If you found non-aggregate data based on latitude/longitude, then you'd still need some algorithm to map your point to the nearest measurement coordinates - which is not trivial. It's unlikely to find US-wide "incident-level" data, whereas most data will be aggregated to some geographical region and time frame.
For that reason, I think most demographic, economic, environmental and crime data will be only mappable from aggregates like zip code, city or municipality, voting district, county and state. You can create a simple mapping table between all your latitude/longitude combinations and then which zip code, municipality, etc they belong to. For 200k records, you probably can't use Google Maps Reverse Geocoding (also due to license):
https://maps.googleapis.com/maps/api/geocode/json?latlng=40.714224,-73.961452
But OpenStreeMap provides reverse geocoding as well
http://nominatim.openstreetmap.org/reverse?format=json&lat=40.714224,-73.961452&zoom=18&addressdetails=1
Geonames is another resource for reverse geocoding.
Whatever API service you use, make sure you understanding the quotas, and that you also have a good strategy for importing all the data to a local database (or file archive).

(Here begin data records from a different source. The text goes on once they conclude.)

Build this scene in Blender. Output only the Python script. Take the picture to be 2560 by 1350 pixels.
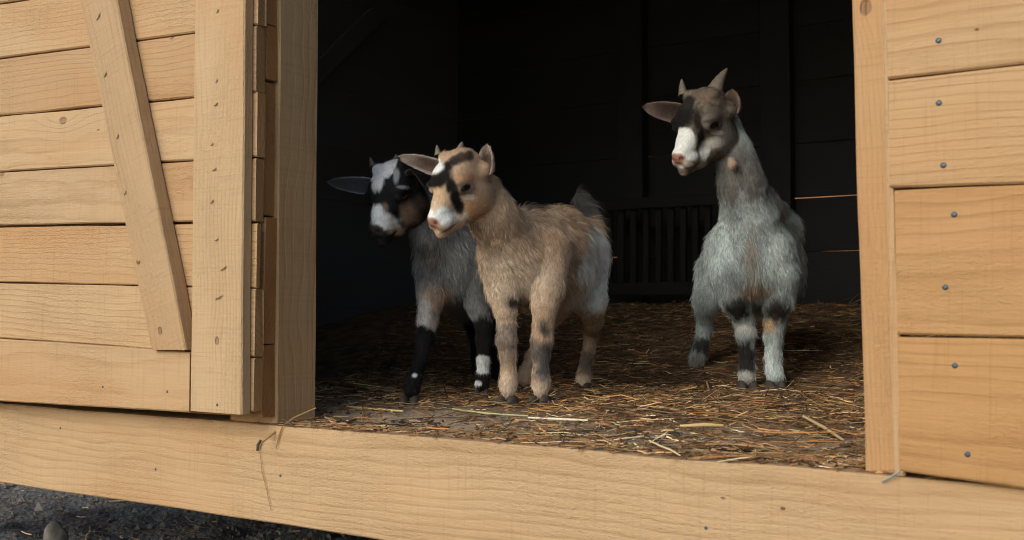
import bpy, math, random
import numpy as np
from mathutils import Vector, Matrix

# ------------------------------------------------------------------ camera, world, sun, exposure
SC = bpy.context.scene
for o in list(bpy.data.objects):
    bpy.data.objects.remove(o)
F_PX, W_PX, H_PX = 2560.0, 2560, 1350
YAW, PITCH = math.radians(31.5), math.atan2(95, 2560)
CAM = np.array([0.0, -1.17, 0.18])
RIGHT = np.array([math.cos(YAW), math.sin(YAW), 0.0])
FWD = np.array([-math.sin(YAW) * math.cos(PITCH), math.cos(YAW) * math.cos(PITCH), math.sin(PITCH)])
UP = np.cross(RIGHT, FWD)
cam_d = bpy.data.cameras.new('camera')
cam_o = bpy.data.objects.new('camera', cam_d)
SC.collection.objects.link(cam_o)
cam_o.matrix_world = Matrix(((RIGHT[0], UP[0], -FWD[0], CAM[0]), (RIGHT[1], UP[1], -FWD[1], CAM[1]), (RIGHT[2], UP[2], -FWD[2], CAM[2]), (0, 0, 0, 1)))
cam_d.sensor_width, cam_d.lens = 36.0, 36.0
cam_d.clip_start, cam_d.clip_end = 0.05, 500
cam_d.dof.use_dof = True
cam_d.dof.focus_distance = 1.82
cam_d.dof.aperture_fstop = 8.0
SC.camera = cam_o

SUN_DIR = np.array([-0.20, -0.83, 0.50]); SUN_DIR /= np.linalg.norm(SUN_DIR)      # towards the sun
wd = bpy.data.worlds.new("World"); SC.world = wd; wd.use_nodes = True
nt = wd.node_tree
sky = nt.nodes.new('ShaderNodeTexSky'); sky.sky_type = 'NISHITA'; sky.sun_disc = False
sky.sun_elevation = math.asin(SUN_DIR[2]); sky.sun_rotation = math.atan2(SUN_DIR[0], SUN_DIR[1])
sky.air_density = 1.0; sky.dust_density = 2.5; sky.ozone_density = 1.0
nt.links.new(sky.outputs[0], nt.nodes['Background'].inputs[0])
nt.nodes['Background'].inputs[1].default_value = 0.15
sd = bpy.data.lights.new('sun', 'SUN'); sd.energy = 0.85; sd.angle = math.radians(32); sd.color = (1.0, 0.965, 0.90)
so = bpy.data.objects.new('sun', sd); SC.collection.objects.link(so)
so.rotation_euler = Vector(SUN_DIR).to_track_quat('Z', 'Y').to_euler()
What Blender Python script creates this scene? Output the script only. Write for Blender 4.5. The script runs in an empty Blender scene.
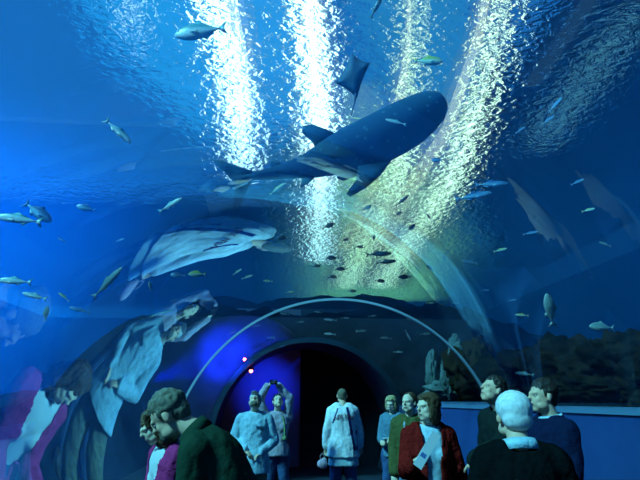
import bpy, bmesh, math, random
from mathutils import Vector, Matrix, noise
PI = math.pi
C = bpy.context.scene.collection
sc = bpy.context.scene

# ------------------------------------------------------------------ camera
FOC = 523.6; EYE = 1.62; VX, VY = 269.3, 400.0
def solve_cam():
    a = b = 0.0
    for _ in range(40):
        F = Vector((math.sin(a)*math.cos(b), math.cos(a)*math.cos(b), math.sin(b)))
        R = Vector((math.cos(a), -math.sin(a), 0)); U = R.cross(F)
        a += -(VX-(320+FOC*R.y/F.y))/FOC; b += (VY-(240-FOC*U.y/F.y))/FOC
    return F, R, U
CF, CR, CU = solve_cam()
cam = bpy.data.cameras.new('camera'); camo = bpy.data.objects.new('view_camera', cam); C.objects.link(camo)
cam.sensor_width = 36; cam.lens = FOC*36/640; cam.clip_end = 300; cam.clip_start = .05
camo.matrix_world = Matrix(((CR.x, CU.x, -CF.x, 0), (CR.y, CU.y, -CF.y, 0), (CR.z, CU.z, -CF.z, EYE), (0, 0, 0, 1)))
sc.camera = camo

# ------------------------------------------------------------------ world, light, exposure
sc.view_settings.view_transform = 'Standard'; sc.view_settings.look = 'None'
sc.view_settings.gamma = 1; sc.view_settings.use_curve_mapping = False
sc.view_settings.exposure = 0.15
cy = sc.cycles
cy.use_denoising = True; cy.max_bounces = 7; cy.diffuse_bounces = 2; cy.glossy_bounces = 3; cy.volume_bounces = 1
cy.transmission_bounces = 4; cy.transparent_max_bounces = 24
cy.caustics_refractive = False; cy.caustics_reflective = False; cy.sample_clamp_indirect = 4
w = bpy.data.worlds.new('world'); sc.world = w; w.use_nodes = True
w.node_tree.nodes['Background'].inputs[0].default_value = (.02, .16, .42, 1)
w.node_tree.nodes['Background'].inputs[1].default_value = 0.85
def lamp(name, kind, loc, target, color, energy, **kw):
    L = bpy.data.lights.new(name, kind); L.color = color; L.energy = energy
    for k, v in kw.items(): setattr(L, k, v)
    o = bpy.data.objects.new(name, L); C.objects.link(o); o.location = loc
    o.rotation_euler = (Vector(target)-Vector(loc)).to_track_quat('-Z', 'Y').to_euler()
    return o
lamp('hall_sun', 'SUN', (-6, -3.5, 6.5), (0, 0, 0), (.22, .80, 1), 46, angle=.12)
lamp('left_water_fill', 'SPOT', (-9, 13, 14), (-9, 15, 0), (.03, .40, 1), 420000, spot_size=1.7, spot_blend=1, shadow_soft_size=0)  # added blue fill, no fixture of the tank; brightens the water at left
lamp('corridor_blue_lamp', 'SPOT', (-.12, 12.5, 2.5), (-.08, 14.3, 1.95), (.01, .035, 1), 260, spot_size=1.0, spot_blend=1, shadow_soft_size=.1)
lamp('arch_blue_lamp', 'SPOT', (-1.7, 8.2, 1.9), (-1.0, 11.4, 2.55), (.01, .03, 1), 14000, spot_size=.4, spot_blend=.9, shadow_soft_size=.05)

# ------------------------------------------------------------------ helpers
def P(px, py, D):
    "point seen at this place of the picture, D metres ahead along the tunnel"
    d = CF + CR*((px-320)/FOC) + CU*((240-py)/FOC)
    return Vector((0, 0, EYE)) + d*(D/d.y)
def nt(name):
    m = bpy.data.materials.new(name); m.use_nodes = True; n = m.node_tree; n.nodes.clear()
    return m, n, n.nodes.new('ShaderNodeOutputMaterial')
def mat(name, col, rough=.8, col2=None, scale=8, bump=0, bscale=None, spec=.3, metal=0, sheen=0, detail=4):
    m, n, out = nt(name); N = n.nodes; K = n.links
    b = N.new('ShaderNodeBsdfPrincipled'); K.new(b.outputs[0], out.inputs[0])
    b.inputs['Base Color'].default_value = (*col, 1); b.inputs['Roughness'].default_value = rough
    b.inputs['Specular IOR Level'].default_value = spec; b.inputs['Metallic'].default_value = metal
    tc = N.new('ShaderNodeTexCoord')
    if col2:
        t = N.new('ShaderNodeTexNoise'); t.inputs['Scale'].default_value = scale; t.inputs['Detail'].default_value = detail
        K.new(tc.outputs['Object'], t.inputs[0])
        r = N.new('ShaderNodeValToRGB'); r.color_ramp.elements[0].position = .35; r.color_ramp.elements[1].position = .65
        r.color_ramp.elements[0].color = (*col, 1); r.color_ramp.elements[1].color = (*col2, 1)
        K.new(t.outputs[0], r.inputs[0]); K.new(r.outputs[0], b.inputs['Base Color'])
    if bump:
        t = N.new('ShaderNodeTexNoise'); t.inputs['Scale'].default_value = bscale or scale; t.inputs['Detail'].default_value = 5
        K.new(tc.outputs['Object'], t.inputs[0])
        q = N.new('ShaderNodeBump'); q.inputs['Strength'].default_value = bump; q.inputs['Distance'].default_value = .05
        K.new(t.outputs[0], q.inputs['Height']); K.new(q.outputs[0], b.inputs['Normal'])
    return m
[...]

This way you can do the reverse geocoding once for all your records, over a period of days or weeks, and then not need any more queries.
Once you have your latitude/longitude mapped to geographical regions, there are tons of resources at data.gov to start to join to your original dataset. (Don't forget about season differences!)
Sidenote - for those using zip codes - check out this research that shows how zip codes masked the contaminated water crisis in Flint, Michigan.
Their ZIP code data included people who appeared to live in Flint and receive Flint water but actually didn't, making the data much less accurate than it appeared.